Lettres actuelles : information, débat, recherche
Dossier Bibliothèques : mode d'emploi
Mont-de-Marsan : Société de presse, d'édition et de communication, 1993.
Qu'une revue nouvelle, pour son premier numéro, fasse un dossier sur les bibliothèques, voilà une bonne idée : c'est la preuve que ces dernières intéressent aujourd'hui nos concitoyens et qu'elles font désormais partie du paysage des débats et enquêtes dignes d'un public élargi.
Pour un humanisme du temps présent
D'autant que la revue est elle-même ambitieuse. Réunissant autour d'Alain Viala, son rédacteur en chef, une pléiade d'universitaires, elle se veut revenir à la tradition des « lettres », des belles lettres dirions-nous, et défendre celles-ci : « La littérature, les arts, l'histoire, la langue et la culture sont des facteurs d'identité et des formes de savoir que nul autre ne peut remplacer... ». Se voulant outil de réflexion et espace d'analyse, instrument de travail autant que lieu de confrontation, Lettres actuelles milite « pour un humanisme du temps présent » si l'on reprend le titre de son éditorial de présentation.
Si la revue s'ouvre par une série de notes d'actualité (le « phénomène Guibert », un hommage à Greimas, un tableau des nouvelles recherches sur les pratiques de lecture...) et se clôt par des comptes rendus de lectures et des informations utiles et très concrètes concemant la recherche littéraire, deux grands axes structurent ce numéro. D'une part, un large débat : « la littérature peut-elle mourir ? », d'autre part un dossier : « bibliothèques mode d'emploi ».
Un viatique documentaire
Si le débat renvoie à la revue comme « espace de réflexion », c'est donc sous le signe de l'instrument de travail que se trouvent abordées les bibliothèques, « lieux cruciaux » du travail des chercheurs, étudiants et professeurs. Et les contributions de ce dossier, coordonné et présenté par Bruno Van Dooren, conservateur des bibliothèques, visent d'abord à « rendre familières » les bibliothèques d'études et à constituer une sorte de « viatique documentaire » pour les étudiants et les professeurs : « Aux côtés d'informations ponctuelles sur les outils bibliographiques au service de la communauté universitaire, des textes présentent en détail la démarche documentaire (...) ».

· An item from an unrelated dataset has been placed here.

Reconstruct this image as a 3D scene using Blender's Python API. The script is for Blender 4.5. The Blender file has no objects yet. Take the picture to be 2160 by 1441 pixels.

Ainsi, un panorama des bibliographies et bases de données littéraires et linguistiques nous rappelle non seulement les titres et outils à utiliser en ce domaine, mais reconstruit et commente la démarche bibliographique.
D'autres articles viennent expliquer, avec les reproductions d'écrans de minitel à l'appui, comment on se sert du Pancatalogue, comment on retrouve une revue et on consulte le Catalogue collectif national des périodiques, comment on recherche une thèse. Enfin, un recensement assez copieux pour la France, avec quelques pistes vers des établissements étrangers, nous présente les fonds littéraires conservés dans les bibliothèques. Outre de rapides indications sur les fonds, sont également données les adresses et les conditions d'ouverture des plus grandes bibliothèques spécialisées, des Cadist et de l'Institut de recherche et d'histoire des textes. Plus brièvement, sont évoquées les conditions de la recherche : aucune bibliothèque ne peut tout fournir, il existe donc des catalogues collectifs, des systèmes de prêt entre bibliothèques... et cette recherche du document, avec ses aléas et errances fait également partie du travail du chercheur...
De la pédagogie au débat
L'essentiel de ce dossier est donc fort pragmatique, pour ne pas dire pédagogique. C'est une initiation qui vise à faire connaître les collections que les bibliothèques possèdent et à donner quelques moyens pour maîtriser et repérer ces collections. incidemment, les quelques idées générales sur le fonctionnement des bibliothèques ne sont données que du point de vue de l'utilisateur, quand elles l'aident à comprendre certaines des conditions de l'accès ou de la disponibilité des documents.
Deux articles un peu différents viennent cependant conclure ce dossier : Jean-Pierre Cressent expose en quoi consiste l'évaluation des collections (est-ce un moyen de pousser les chercheurs à réclamer que les bibliothèques universitaires françaises se constituent des niveaux d'excellence ?), et Bernard Pudal relate, sous l'angle et avec les méthodes des sciences politiques « les logiques d'un conflit », celui qui entoure la construction de la Bibliothèque de France.
La réflexion et la discussion sont donc bien au rendez-vous et apportent la preuve que l'on ne peut parler aujourd'hui des bibliothèques sans débattre de leur place et de leurs missions dans la vie culturelle et universitaire. Les bibliothèques ont enfin rejoint l'âge démocratique.